● **Work to complete**
Pictures in the data below are not part of the copy; transcribe everything else exactly.

● **Data section**

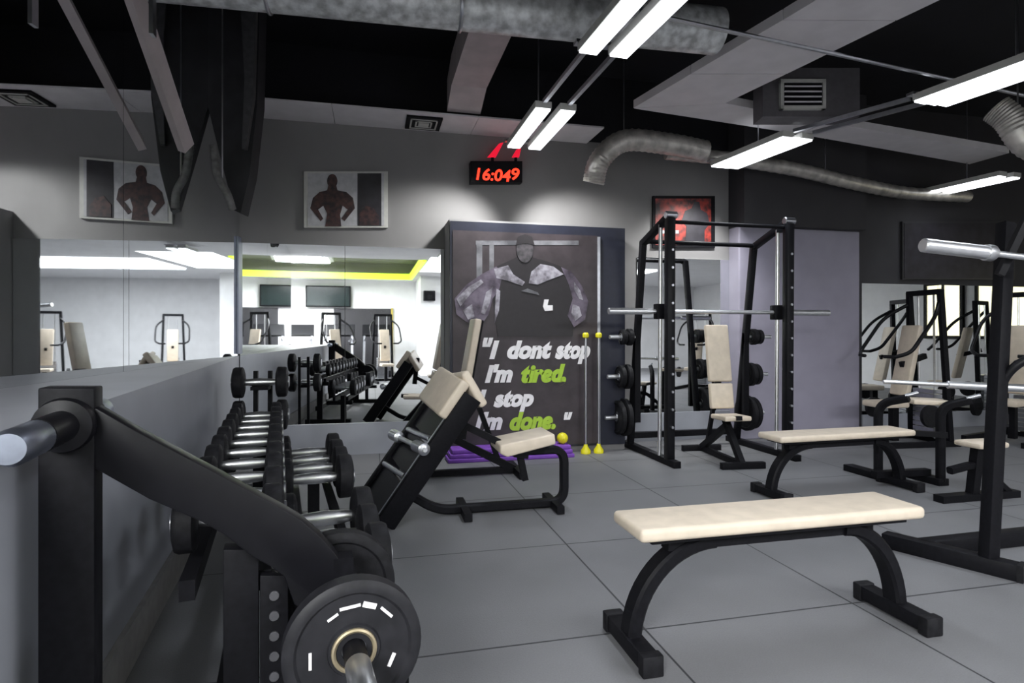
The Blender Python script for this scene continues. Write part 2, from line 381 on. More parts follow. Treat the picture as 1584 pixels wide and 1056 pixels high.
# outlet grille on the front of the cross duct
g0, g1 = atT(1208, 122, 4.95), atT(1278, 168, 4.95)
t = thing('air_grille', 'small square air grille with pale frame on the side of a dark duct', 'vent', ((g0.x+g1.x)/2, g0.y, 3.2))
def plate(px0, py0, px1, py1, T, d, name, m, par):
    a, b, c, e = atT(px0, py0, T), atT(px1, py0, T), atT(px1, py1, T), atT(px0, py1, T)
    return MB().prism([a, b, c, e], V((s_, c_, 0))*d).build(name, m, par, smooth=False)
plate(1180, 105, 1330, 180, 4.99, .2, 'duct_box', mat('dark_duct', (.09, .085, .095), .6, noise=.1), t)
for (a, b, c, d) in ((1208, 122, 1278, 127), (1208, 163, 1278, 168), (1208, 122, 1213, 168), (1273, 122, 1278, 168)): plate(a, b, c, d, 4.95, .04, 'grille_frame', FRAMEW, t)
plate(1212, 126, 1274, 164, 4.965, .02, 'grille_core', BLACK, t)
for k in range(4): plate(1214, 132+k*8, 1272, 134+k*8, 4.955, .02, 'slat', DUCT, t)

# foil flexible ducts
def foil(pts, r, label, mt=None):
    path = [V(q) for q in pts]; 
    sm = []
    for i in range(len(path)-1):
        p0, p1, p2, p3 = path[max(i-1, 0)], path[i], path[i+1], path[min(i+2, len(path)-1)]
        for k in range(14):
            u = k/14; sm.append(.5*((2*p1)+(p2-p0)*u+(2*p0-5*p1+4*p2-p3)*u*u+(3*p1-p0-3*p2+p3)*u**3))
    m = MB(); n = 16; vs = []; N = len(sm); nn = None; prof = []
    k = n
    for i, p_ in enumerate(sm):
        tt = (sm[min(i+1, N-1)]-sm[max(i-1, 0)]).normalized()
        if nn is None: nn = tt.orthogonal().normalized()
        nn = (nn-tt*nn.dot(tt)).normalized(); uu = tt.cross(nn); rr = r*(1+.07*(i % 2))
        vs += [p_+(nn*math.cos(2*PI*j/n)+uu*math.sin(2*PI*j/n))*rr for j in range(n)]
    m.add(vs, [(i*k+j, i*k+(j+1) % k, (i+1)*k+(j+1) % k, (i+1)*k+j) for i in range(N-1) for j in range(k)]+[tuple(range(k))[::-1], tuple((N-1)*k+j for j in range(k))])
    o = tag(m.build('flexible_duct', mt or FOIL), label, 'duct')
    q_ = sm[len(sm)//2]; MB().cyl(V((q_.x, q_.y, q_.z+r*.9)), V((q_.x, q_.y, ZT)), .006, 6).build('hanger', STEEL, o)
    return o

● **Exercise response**
The Blender Python script for this scene continues. Write part 2, from line 381 on. More parts follow. Treat the picture as 1584 pixels wide and 1056 pixels high.
# outlet grille on the front of the cross duct
g0, g1 = atT(1208, 122, 4.95), atT(1278, 168, 4.95)
t = thing('air_grille', 'small square air grille with pale frame on the side of a dark duct', 'vent', ((g0.x+g1.x)/2, g0.y, 3.2))
def plate(px0, py0, px1, py1, T, d, name, m, par):
    a, b, c, e = atT(px0, py0, T), atT(px1, py0, T), atT(px1, py1, T), atT(px0, py1, T)
    return MB().prism([a, b, c, e], V((s_, c_, 0))*d).build(name, m, par, smooth=False)
plate(1180, 105, 1330, 180, 4.99, .2, 'duct_box', mat('dark_duct', (.09, .085, .095), .6, noise=.1), t)
for (a, b, c, d) in ((1208, 122, 1278, 127), (1208, 163, 1278, 168), (1208, 122, 1213, 168), (1273, 122, 1278, 168)): plate(a, b, c, d, 4.95, .04, 'grille_frame', FRAMEW, t)
plate(1212, 126, 1274, 164, 4.965, .02, 'grille_core', BLACK, t)
for k in range(4): plate(1214, 132+k*8, 1272, 134+k*8, 4.955, .02, 'slat', DUCT, t)

# foil flexible ducts
def foil(pts, r, label, mt=None):
    path = [V(q) for q in pts]; 
    sm = []
    for i in range(len(path)-1):
        p0, p1, p2, p3 = path[max(i-1, 0)], path[i], path[i+1], path[min(i+2, len(path)-1)]
        for k in range(14):
            u = k/14; sm.append(.5*((2*p1)+(p2-p0)*u+(2*p0-5*p1+4*p2-p3)*u*u+(3*p1-p0-3*p2+p3)*u**3))
    m = MB(); n = 16; vs = []; N = len(sm); nn = None; prof = []
    k = n
    for i, p_ in enumerate(sm):
        tt = (sm[min(i+1, N-1)]-sm[max(i-1, 0)]).normalized()
        if nn is None: nn = tt.orthogonal().normalized()
        nn = (nn-tt*nn.dot(tt)).normalized(); uu = tt.cross(nn); rr = r*(1+.07*(i % 2))
        vs += [p_+(nn*math.cos(2*PI*j/n)+uu*math.sin(2*PI*j/n))*rr for j in range(n)]
    m.add(vs, [(i*k+j, i*k+(j+1) % k, (i+1)*k+(j+1) % k, (i+1)*k+j) for i in range(N-1) for j in range(k)]+[tuple(range(k))[::-1], tuple((N-1)*k+j for j in range(k))])
    o = tag(m.build('flexible_duct', mt or FOIL), label, 'duct')
    q_ = sm[len(sm)//2]; MB().cyl(V((q_.x, q_.y, q_.z+r*.9)), V((q_.x, q_.y, ZT)), .006, 6).build('hanger', STEEL, o)
    return o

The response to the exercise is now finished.